The U.S. Auto Industry’s Unfinished Business

One of the bright spots in our nation’s economic recovery has been the comeback of the American auto industry. Less than five years ago, the near collapse of the industry was the principal contributor, along with the home mortgage crisis, to the Great Recession–forcing two of Detroit’s Big Three  automakers, Chrysler and General Motors, to resort to government-backed bankruptcy. Vehicle sales in the U.S. hit rock bottom in 2009, the year of the government’s $85 billion bailout, at only 10.5 million.

Now, those days are fading in the rearview mirror like a horrible highway pileup. At the beginning of this year, analysts forecast yet another robust sales year, after vehicle sales totaling 14.5 million last year–a 13% increase from 2011. The Detroit Three, with GM and Chrysler out of bankruptcy, accounted for 6.5 million of U.S. vehicle sales in 2012, up 8% from the previous year. The comeback of the U.S. auto industry, if not complete, is well on its way.

However, there is unfinished business: When will the recovery reach the ranks of African American-owned auto dealerships devastated by the Great Recession and near collapse of the domestic auto industry? For two decades, beginning in 1988, Black Enterprise ranked the nation’s 100 largest black-owned auto dealerships as part of our annual report on black business. That all changed in 2008, when hundreds of dealerships, a disproportionate number of them black-owned, were shut down by auto manufacturers.

As a result, our 2009 listing of the largest black-owned dealerships was reduced to 75. The following year, it was reduced to just the top 60, where the list has since remained.
The loss of black-owned dealerships over the past five years has struck a blow to our nation’s economy and meant lost jobs for African Americans. According to the Economic Policy Institute, a nonprofit Washington, D.C.-based think tank, 11 months after the recession began in December 2007, there were 19,000 fewer African Americans employed in the auto industry.

To boost employment as well as entrepreneurial opportunities for African Americans, automotive manufacturers and the rest of the auto industry must make it a priority to rebuild the ranks of black-owned auto dealerships.

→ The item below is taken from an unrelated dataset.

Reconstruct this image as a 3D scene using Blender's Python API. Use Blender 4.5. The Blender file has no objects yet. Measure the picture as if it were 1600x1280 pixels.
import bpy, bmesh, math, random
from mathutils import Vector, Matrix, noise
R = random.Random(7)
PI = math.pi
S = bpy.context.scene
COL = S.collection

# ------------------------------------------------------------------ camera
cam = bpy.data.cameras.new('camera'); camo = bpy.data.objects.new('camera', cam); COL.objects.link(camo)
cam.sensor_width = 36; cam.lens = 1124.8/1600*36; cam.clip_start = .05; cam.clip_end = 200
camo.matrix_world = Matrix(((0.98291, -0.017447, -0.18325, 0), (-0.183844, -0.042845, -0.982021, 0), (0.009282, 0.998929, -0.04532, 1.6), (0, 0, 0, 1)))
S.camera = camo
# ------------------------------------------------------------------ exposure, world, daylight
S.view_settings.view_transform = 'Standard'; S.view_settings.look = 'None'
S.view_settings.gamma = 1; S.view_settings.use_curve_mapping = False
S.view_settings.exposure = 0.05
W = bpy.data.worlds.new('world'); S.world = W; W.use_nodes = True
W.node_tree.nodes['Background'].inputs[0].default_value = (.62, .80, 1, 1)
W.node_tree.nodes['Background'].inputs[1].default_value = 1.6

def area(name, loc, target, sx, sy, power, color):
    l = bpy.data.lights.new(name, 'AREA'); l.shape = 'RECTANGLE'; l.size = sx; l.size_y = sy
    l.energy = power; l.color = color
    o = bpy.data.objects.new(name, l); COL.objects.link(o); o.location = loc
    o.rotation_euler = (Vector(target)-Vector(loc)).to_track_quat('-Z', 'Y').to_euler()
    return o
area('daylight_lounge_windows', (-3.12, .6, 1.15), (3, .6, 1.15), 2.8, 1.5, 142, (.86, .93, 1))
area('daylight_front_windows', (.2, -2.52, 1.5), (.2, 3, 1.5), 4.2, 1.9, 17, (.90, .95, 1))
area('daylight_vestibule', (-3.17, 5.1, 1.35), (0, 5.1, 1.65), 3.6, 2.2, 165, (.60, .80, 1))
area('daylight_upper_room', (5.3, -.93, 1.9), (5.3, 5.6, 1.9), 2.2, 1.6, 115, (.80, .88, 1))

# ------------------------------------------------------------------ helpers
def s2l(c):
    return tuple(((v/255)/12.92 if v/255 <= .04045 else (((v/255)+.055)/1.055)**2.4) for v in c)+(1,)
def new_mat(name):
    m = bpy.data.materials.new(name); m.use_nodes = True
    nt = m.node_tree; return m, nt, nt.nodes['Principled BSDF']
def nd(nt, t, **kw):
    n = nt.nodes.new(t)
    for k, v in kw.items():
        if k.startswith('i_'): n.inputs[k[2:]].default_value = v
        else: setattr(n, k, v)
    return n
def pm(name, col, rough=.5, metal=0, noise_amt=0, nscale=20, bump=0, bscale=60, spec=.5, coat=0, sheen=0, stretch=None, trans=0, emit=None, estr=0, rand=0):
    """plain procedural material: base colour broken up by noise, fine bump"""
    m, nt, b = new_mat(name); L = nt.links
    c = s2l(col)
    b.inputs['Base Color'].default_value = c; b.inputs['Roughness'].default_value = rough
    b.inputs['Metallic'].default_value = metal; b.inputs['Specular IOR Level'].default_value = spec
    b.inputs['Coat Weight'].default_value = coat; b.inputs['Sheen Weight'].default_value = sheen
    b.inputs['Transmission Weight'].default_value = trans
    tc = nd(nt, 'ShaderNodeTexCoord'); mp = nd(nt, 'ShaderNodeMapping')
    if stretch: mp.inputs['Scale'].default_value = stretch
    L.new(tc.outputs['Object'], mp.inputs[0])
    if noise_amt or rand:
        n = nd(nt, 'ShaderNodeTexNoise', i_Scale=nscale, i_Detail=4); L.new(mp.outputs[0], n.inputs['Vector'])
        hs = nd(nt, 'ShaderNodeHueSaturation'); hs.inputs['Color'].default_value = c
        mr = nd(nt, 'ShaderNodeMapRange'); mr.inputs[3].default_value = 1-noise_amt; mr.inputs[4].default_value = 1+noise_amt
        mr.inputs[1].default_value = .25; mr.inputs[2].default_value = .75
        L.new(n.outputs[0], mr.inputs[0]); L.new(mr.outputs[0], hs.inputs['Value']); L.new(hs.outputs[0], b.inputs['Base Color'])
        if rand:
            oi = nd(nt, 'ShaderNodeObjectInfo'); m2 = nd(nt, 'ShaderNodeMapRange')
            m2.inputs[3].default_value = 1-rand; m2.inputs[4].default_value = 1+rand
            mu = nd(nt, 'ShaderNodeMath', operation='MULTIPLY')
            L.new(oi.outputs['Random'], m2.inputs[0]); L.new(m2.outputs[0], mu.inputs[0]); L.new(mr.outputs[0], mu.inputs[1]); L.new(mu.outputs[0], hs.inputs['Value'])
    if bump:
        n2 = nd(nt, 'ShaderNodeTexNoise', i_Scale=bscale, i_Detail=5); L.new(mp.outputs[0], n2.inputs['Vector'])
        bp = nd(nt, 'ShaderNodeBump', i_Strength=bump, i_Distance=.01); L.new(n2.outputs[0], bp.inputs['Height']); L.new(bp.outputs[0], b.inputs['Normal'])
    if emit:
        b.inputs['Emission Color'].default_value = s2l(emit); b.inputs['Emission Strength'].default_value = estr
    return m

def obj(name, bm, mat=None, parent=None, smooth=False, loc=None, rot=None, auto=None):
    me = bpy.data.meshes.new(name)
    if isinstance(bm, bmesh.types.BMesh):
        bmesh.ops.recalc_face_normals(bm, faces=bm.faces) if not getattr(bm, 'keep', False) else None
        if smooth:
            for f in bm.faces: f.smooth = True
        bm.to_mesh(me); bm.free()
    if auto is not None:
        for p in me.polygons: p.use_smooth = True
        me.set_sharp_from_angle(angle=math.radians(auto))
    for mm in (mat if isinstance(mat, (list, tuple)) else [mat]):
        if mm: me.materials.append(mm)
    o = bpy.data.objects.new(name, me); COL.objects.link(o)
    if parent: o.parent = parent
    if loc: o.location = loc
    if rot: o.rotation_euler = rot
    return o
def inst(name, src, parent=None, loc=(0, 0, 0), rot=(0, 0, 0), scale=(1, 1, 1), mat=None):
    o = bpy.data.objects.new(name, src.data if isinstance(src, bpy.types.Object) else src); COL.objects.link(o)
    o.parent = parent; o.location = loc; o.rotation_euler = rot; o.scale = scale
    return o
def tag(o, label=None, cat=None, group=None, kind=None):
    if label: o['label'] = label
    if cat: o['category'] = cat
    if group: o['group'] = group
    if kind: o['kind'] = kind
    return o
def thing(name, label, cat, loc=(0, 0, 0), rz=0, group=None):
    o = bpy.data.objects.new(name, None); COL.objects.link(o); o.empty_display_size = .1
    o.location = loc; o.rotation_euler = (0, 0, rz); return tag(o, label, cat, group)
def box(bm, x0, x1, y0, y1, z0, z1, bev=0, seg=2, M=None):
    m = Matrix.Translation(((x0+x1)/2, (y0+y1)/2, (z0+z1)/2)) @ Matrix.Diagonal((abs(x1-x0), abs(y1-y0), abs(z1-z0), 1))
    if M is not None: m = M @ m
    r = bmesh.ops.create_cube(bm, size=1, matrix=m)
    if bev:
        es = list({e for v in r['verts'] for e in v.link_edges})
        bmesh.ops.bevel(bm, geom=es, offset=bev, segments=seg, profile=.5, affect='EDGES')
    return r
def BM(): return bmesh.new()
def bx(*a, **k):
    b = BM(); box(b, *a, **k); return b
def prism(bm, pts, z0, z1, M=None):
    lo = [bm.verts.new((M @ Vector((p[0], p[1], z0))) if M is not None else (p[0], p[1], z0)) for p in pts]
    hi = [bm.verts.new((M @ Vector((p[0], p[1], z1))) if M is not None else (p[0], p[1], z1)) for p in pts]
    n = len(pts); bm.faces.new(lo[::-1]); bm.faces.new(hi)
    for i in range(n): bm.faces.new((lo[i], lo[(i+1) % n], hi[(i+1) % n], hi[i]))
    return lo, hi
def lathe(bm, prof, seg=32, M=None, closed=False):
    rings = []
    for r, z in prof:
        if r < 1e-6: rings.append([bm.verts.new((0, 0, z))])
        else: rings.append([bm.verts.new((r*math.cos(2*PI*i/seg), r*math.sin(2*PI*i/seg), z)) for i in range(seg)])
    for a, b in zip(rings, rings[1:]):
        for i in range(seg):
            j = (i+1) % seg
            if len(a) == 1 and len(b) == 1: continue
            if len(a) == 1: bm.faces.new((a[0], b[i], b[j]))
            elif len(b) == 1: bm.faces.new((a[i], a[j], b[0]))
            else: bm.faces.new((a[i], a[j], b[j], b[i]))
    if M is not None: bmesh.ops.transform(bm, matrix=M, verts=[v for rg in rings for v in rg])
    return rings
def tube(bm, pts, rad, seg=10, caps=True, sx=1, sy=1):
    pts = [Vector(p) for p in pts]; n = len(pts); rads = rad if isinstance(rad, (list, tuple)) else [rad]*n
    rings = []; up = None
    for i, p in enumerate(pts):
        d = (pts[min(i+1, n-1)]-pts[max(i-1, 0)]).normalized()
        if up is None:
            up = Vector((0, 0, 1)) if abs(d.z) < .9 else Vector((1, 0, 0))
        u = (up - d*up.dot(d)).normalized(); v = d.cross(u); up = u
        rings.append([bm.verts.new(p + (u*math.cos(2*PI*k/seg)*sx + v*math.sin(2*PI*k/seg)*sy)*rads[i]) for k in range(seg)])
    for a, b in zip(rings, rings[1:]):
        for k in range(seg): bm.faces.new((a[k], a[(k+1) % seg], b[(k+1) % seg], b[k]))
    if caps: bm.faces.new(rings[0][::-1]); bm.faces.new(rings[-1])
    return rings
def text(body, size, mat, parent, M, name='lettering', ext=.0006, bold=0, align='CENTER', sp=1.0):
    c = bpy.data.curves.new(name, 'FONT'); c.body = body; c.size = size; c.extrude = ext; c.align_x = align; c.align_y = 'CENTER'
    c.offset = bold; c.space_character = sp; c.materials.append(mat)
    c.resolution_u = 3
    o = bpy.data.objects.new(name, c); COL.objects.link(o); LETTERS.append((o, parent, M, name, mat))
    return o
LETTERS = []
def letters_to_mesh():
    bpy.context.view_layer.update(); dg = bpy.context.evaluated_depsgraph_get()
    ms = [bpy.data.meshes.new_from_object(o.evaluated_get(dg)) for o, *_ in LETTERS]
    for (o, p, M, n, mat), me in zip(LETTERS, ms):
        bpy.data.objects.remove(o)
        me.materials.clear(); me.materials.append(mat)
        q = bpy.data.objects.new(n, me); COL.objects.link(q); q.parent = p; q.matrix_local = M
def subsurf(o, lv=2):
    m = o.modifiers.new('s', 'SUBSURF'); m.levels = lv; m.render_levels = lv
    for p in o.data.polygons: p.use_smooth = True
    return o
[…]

This starts with recruiting qualified candidates for ownership and providing the necessary training, development, and financing to help rebuild the pipeline of African Americans ready, willing, and able to own, operate, and build profitable dealerships. And unlike before our most recent recession, this effort should not be shouldered by the Detroit Three alone; all automakers, foreign or domestic, that have a significant U.S. market presence (especially among black consumers) need to step up to the plate and work with groups such as the National Association of Minority Automobile Dealers to create more opportunities for African Americans to own and operate dealerships.

The comeback of the American auto industry is a healthy and welcome development for our nation’s economy, with strong indications of continuing in 2013 and beyond. However, until the way is made clear for more African Americans to own dealerships, at least in proportion to their representation before the recession, the recovery of the auto industry is far from complete.